I didn't actually realize that Lily Koppel's The Astronaut Wives Club was nonfiction until I started reading it. Using a vintage photo as cover art falls in line with the branding of a certain style of women's fiction—à la Rebecca Wells, Lorna Landvik, Laurie Graham. So needless to say, I was pleasantly surprised when I discovered this was in fact nonfiction about actual astronauts' wives during the the sixties.

Koppel has pulled together stories of the women who experienced the space race alongside their husbands in their journeys to the moon. It was a very much male-centric environment; the men were the heroes, risking their lives in a quest for glory, as their wives supported them at home.
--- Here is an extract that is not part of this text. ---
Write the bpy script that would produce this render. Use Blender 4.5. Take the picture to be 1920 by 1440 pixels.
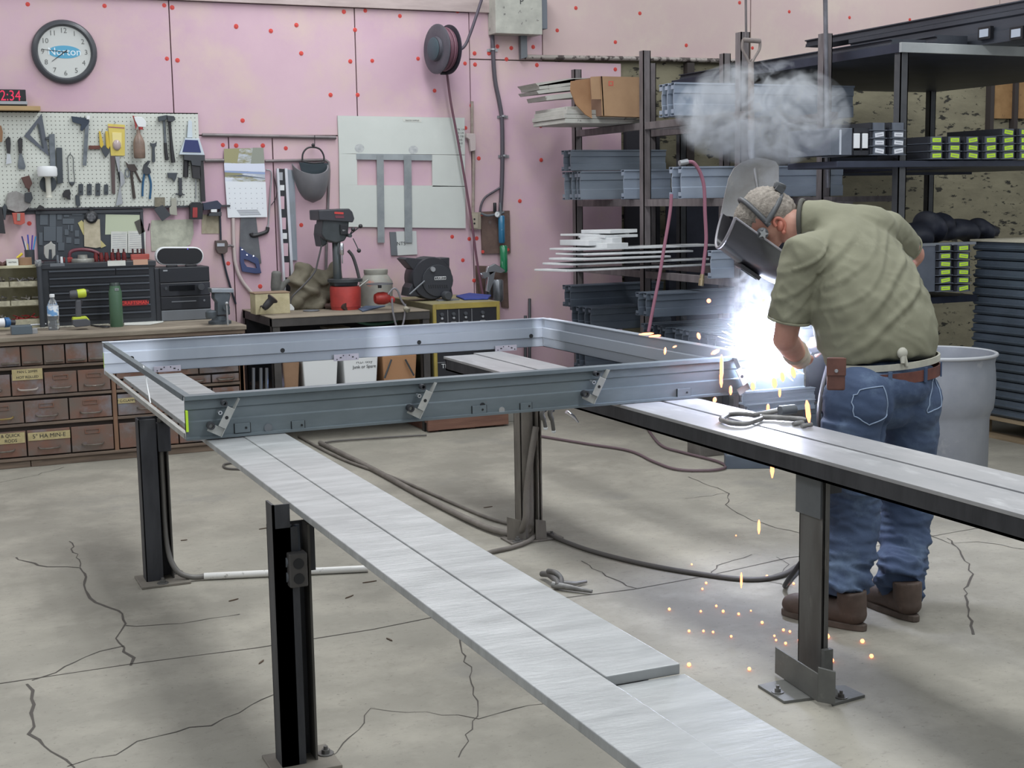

LIFE magazine was paying the families for exclusive photos and stories, chronicling the space race from the homefront, but the pressure to appear as your quintessential American family put more pressure on the women than the men. It was the 1960s after all, an era when women remained in the domestic background and outspoken feminism was frowned upon.

As a feminist women in 2016, it's quite infuriating to read about such a lifestyle and environment. Women in that era seem homogeneously lumped together as one, perpetuating this image of the perfect wife with little individuality allowed to shine through. Meanwhile, the husbands get the notoriety and recognition, not to mention the extramarital company of the "Cape Cookies" to quell their loneliness during the weeks spent at NASA's Florida base, away from their Houston homes and wives. It seems that every piece of pop culture that takes place during this era (ie: Mad Men) is filled with cheating, drinking men and submissive women, and, having not lived during the era myself, I'm beginning to believe more and more that theme is actually a realistic representation!

While Koppel tries to tell the story that existed behind the photoshoots staged for the American public, I thought that, ultimately, the story didn't delve deep enough. I don't feel as though I learned much about the women as actual people with thoughts and feelings, which should've been the purpose of this book. They still sort of seem like that homogeneous group, and whether it's because it's hard to shake the image or they actually were the subservient, voiceless wives of the era, I didn't gain any newfound respect for them.